I provided the Council with an analysis of the National Council of Bar Examiners' bar persistence studies that demonstrated that they are methodologically unsound, statistically erroneous and biased in the sample chosen to study. First, those studies did not study bar taking persistence, but rather MBE taking persistence. Some states accept MBE scores for up to 5 years, and therefore there is not a correspondence between MBE test taking and bar examination persistence. My analysis demonstrated that the NCBE studies of CA test takers was more than 12% inaccurate. Second, the study only analyzed bar test taking persistence in a group of states with a mean of low MBE cut scores and mean of high bar passage rates. These studies provide no evidence of the impact of the proposed 75% in 2 year bar passage standard in states, like CA, that have extremely high MBE cut scores and traditionally very low bar passage rates. However, I provided the Council with an empirical study of CA bar test taker persistence written by a nationally recognized psychometrician that demonstrates that in CA minority persistence and bar passage rates increase by more than 20% if the longitudinal window is longer than 2 years. In addition, testimony at the Council's hearing on the proposed changes to Standard 316 indicated that many minority law students cannot afford to take the bar exam on successive administrations and that they may not be able to take the exam more than 2 times in the 2-year proposed ABA window. The net result is that in states like CA with high MBE cut scores and low bar passage rates many minority students will not pass the bar in the 2 year window thus providing an incentive for CA law schools to lower the number of minorities admitted in order to assure they will meet the new 75% in 2 year standard.

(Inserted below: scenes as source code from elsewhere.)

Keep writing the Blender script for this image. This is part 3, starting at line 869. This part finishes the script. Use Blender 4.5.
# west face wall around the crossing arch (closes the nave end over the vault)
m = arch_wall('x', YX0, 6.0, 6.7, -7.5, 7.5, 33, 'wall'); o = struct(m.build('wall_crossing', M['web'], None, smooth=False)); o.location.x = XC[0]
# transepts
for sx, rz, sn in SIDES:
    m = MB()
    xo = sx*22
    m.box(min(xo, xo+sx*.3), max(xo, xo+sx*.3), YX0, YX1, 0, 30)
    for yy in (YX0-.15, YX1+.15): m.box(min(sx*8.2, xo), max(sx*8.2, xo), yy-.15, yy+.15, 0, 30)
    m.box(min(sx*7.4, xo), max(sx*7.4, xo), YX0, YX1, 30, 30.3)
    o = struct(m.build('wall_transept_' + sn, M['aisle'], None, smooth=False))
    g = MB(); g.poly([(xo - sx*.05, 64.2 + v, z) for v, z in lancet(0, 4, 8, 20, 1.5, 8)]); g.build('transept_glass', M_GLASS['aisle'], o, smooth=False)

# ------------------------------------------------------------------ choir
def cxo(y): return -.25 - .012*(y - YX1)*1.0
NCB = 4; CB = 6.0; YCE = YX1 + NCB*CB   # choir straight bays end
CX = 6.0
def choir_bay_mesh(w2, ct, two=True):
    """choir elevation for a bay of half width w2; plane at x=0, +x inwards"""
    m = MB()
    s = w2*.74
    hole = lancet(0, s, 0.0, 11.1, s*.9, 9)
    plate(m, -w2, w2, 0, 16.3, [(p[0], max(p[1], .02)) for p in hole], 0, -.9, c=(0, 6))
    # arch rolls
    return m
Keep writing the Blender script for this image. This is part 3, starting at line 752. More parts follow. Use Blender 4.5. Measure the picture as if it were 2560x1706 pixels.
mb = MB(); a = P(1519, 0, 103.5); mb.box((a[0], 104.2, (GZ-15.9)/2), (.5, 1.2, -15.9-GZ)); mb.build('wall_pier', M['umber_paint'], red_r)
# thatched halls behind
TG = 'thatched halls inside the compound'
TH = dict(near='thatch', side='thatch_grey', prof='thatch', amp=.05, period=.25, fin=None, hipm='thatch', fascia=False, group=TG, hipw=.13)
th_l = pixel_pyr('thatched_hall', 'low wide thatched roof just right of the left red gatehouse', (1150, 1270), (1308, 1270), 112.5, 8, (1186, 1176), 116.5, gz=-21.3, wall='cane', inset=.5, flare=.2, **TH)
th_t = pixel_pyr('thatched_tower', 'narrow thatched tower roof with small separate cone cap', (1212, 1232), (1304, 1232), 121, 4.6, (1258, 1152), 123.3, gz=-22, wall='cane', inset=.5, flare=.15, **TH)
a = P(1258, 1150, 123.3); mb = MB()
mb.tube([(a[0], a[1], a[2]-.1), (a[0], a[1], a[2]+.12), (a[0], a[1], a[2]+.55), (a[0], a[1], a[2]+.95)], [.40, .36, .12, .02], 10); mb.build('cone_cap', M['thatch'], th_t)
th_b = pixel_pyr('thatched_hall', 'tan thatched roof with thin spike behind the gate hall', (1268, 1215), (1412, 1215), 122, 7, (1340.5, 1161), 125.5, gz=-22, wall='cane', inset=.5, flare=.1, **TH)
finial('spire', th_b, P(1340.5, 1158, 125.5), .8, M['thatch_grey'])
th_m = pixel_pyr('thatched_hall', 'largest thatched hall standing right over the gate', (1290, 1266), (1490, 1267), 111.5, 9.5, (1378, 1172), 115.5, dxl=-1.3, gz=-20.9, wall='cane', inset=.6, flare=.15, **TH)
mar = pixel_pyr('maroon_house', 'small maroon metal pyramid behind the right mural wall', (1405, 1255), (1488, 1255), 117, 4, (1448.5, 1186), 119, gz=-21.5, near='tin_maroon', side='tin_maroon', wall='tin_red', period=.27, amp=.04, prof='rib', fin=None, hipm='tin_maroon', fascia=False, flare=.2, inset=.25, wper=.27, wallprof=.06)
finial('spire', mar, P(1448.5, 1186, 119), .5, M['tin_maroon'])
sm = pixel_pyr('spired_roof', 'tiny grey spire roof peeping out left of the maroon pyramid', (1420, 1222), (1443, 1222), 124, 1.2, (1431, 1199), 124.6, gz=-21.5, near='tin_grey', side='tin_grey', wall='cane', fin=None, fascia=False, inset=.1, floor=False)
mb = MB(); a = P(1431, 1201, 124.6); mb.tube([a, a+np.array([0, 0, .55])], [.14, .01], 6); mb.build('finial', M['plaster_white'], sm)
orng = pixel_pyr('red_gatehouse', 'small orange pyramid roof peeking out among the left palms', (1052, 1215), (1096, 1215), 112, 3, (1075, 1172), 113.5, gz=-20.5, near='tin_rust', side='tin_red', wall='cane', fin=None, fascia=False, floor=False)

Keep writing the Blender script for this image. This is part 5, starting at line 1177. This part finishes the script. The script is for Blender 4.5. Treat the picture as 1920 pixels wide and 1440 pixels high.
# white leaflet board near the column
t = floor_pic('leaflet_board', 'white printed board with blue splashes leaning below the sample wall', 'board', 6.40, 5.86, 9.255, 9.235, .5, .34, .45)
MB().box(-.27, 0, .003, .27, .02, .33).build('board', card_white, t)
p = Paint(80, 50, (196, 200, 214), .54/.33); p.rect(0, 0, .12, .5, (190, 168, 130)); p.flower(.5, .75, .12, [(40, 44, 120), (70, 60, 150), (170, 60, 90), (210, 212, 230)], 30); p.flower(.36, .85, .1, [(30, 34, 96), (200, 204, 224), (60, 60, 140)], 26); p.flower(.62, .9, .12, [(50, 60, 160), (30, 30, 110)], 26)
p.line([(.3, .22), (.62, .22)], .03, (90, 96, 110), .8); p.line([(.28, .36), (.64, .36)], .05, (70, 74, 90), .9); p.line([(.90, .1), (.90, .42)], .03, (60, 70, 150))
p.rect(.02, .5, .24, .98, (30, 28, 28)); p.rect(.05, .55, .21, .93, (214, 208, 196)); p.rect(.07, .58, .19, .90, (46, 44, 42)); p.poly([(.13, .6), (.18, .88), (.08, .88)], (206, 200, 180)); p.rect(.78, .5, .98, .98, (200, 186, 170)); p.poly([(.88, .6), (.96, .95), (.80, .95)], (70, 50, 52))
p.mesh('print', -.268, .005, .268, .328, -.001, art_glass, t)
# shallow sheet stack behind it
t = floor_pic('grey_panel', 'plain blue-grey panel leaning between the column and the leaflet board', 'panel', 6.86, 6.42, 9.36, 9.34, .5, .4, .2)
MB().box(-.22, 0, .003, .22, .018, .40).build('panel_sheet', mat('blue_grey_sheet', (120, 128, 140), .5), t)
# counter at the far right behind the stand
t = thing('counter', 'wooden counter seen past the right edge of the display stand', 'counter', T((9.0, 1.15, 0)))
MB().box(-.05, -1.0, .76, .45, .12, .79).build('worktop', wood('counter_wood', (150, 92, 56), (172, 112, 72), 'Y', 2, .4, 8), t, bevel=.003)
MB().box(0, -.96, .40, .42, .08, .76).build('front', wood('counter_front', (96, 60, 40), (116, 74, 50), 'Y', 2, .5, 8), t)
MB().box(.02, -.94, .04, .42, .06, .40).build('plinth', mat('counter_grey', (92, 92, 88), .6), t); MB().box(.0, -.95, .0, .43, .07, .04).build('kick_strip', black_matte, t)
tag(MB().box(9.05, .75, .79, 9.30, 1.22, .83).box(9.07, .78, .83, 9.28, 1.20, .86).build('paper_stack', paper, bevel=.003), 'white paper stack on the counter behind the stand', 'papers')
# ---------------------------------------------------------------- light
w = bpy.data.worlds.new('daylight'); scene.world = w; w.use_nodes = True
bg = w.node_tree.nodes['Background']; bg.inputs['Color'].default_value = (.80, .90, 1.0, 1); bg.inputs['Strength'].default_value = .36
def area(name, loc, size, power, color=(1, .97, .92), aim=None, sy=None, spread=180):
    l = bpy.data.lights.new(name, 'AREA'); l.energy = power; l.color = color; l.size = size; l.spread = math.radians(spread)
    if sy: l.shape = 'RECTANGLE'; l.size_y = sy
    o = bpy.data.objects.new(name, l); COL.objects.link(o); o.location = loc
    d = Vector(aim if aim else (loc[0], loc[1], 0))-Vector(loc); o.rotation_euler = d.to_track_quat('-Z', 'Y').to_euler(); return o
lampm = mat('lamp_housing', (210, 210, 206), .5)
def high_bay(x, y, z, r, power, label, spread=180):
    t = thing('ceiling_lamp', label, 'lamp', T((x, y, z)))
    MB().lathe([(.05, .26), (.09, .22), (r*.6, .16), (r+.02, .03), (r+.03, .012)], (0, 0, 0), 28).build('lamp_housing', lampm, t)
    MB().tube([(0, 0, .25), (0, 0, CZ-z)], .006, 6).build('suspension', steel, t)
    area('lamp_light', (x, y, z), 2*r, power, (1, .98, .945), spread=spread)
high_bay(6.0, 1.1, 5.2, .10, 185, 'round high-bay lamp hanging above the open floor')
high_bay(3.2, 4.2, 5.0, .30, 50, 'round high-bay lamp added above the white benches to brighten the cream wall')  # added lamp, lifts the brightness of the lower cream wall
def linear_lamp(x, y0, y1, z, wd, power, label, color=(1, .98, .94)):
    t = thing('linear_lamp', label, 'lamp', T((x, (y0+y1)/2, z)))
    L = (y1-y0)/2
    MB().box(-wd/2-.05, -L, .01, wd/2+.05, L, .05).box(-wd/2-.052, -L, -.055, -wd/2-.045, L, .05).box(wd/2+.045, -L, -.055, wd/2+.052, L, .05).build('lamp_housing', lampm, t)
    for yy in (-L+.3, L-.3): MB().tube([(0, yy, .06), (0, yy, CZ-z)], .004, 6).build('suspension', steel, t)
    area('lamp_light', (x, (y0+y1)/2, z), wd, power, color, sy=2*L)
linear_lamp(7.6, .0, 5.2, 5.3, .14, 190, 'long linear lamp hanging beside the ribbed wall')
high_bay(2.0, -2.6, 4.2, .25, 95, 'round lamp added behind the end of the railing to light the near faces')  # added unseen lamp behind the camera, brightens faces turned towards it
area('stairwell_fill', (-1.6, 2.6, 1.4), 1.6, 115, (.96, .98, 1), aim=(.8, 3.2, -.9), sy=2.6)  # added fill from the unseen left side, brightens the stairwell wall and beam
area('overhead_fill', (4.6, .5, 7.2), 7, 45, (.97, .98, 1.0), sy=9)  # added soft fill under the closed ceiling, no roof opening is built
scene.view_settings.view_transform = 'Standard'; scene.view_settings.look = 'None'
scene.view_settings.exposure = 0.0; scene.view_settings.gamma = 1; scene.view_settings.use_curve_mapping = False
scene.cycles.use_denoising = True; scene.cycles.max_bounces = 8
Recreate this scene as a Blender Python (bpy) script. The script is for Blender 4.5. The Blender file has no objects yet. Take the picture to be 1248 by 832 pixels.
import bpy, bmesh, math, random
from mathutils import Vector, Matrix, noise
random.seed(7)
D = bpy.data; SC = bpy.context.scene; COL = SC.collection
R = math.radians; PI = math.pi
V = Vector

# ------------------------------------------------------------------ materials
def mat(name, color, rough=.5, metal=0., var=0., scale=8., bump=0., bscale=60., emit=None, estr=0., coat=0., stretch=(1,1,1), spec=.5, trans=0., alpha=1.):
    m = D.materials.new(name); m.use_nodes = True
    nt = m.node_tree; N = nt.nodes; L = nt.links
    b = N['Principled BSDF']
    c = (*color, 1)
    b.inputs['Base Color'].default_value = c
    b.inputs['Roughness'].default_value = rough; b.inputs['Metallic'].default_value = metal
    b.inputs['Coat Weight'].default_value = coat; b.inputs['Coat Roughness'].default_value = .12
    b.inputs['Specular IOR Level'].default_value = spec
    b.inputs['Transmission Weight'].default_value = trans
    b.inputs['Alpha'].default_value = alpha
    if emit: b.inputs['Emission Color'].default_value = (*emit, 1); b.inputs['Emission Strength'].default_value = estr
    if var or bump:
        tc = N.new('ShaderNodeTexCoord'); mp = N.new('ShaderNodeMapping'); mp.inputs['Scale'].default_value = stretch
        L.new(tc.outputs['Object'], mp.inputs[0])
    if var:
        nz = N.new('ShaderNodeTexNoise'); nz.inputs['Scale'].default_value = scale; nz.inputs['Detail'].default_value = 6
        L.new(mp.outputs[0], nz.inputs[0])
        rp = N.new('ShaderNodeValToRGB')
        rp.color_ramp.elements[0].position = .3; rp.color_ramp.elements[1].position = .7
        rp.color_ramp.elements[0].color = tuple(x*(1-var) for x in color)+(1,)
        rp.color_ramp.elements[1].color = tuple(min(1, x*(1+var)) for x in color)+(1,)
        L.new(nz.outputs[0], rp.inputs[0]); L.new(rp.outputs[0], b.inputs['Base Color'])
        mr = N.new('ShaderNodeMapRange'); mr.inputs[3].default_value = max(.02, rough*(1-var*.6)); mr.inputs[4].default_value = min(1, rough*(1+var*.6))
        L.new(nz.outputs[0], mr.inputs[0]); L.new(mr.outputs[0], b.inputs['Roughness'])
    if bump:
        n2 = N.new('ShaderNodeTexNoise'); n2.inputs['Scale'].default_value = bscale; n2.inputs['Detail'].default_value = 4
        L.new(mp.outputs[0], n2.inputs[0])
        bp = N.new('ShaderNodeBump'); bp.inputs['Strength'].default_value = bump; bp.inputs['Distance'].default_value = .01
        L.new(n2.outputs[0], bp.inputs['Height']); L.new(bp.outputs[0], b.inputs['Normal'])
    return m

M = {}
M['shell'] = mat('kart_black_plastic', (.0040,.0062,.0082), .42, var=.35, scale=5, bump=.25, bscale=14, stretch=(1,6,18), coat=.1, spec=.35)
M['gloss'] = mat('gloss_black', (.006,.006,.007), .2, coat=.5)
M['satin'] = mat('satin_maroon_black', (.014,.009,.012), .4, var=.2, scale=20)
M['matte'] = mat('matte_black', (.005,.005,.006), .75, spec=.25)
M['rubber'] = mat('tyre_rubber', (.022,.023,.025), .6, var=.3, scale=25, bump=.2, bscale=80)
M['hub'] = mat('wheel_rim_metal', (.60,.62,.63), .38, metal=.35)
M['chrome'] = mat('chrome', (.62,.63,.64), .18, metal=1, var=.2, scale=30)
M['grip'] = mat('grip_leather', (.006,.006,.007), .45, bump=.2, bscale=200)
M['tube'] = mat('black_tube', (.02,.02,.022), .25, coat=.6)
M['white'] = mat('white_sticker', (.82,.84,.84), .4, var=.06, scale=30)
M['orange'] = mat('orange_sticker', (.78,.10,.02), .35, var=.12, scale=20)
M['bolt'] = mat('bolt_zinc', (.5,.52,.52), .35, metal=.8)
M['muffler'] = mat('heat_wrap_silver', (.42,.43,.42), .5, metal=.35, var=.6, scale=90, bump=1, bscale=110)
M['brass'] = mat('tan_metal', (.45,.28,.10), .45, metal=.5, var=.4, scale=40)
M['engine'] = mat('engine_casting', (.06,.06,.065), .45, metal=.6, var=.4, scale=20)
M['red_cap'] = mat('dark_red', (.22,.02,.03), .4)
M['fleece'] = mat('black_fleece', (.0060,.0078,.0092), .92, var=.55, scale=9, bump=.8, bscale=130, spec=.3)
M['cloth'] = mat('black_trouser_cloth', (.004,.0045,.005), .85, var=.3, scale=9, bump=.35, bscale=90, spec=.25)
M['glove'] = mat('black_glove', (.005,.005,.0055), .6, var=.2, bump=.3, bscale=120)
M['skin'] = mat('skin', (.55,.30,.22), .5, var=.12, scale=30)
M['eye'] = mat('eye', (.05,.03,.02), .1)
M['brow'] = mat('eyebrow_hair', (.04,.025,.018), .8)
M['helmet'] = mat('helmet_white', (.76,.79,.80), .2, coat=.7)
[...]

Posted by: William Wesely Patton | Oct 19, 2016 2:24:01 PM

I am curious as to why these schools feel they can't improve in preparing their students to pass at the required rates? No discussion of why the schools are apparently doomed to fail to meet the standard going forward? They could really promote diversity in the profession by preparing a larger percentage of their students from diverse backgrounds to actually pass the bar at higher rates, so that they can actually join the profession.

The fact that they seem to just assume and accept failure is unfortunate, and seems like an insult to their future students, as if there is no hope that they can excel in large numbers, because they are minorities...

Posted by: Anon | Oct 19, 2016 2:06:01 PM

Instead of complaining about requirements that will protect minority students from crippling debts, adopt better teaching techniques and devote more resources to teaching. North Texas is the perfect example of a school that is trying to do this. While they are admitting minorities with low indicators, they have devoted themselves to making these students educated so they can be effective lawyers and pass the bar. Same thing with FIU. FIU had the highest bar passage rate for first-timers this July in Florida because they adopted new teaching approaches based on proven learning research.

Law schools are not going to create greater diversity in the legal profession just by admitting minority students. Law schools must educate those minority students effectively. There is no other way to create diversity in the legal profession.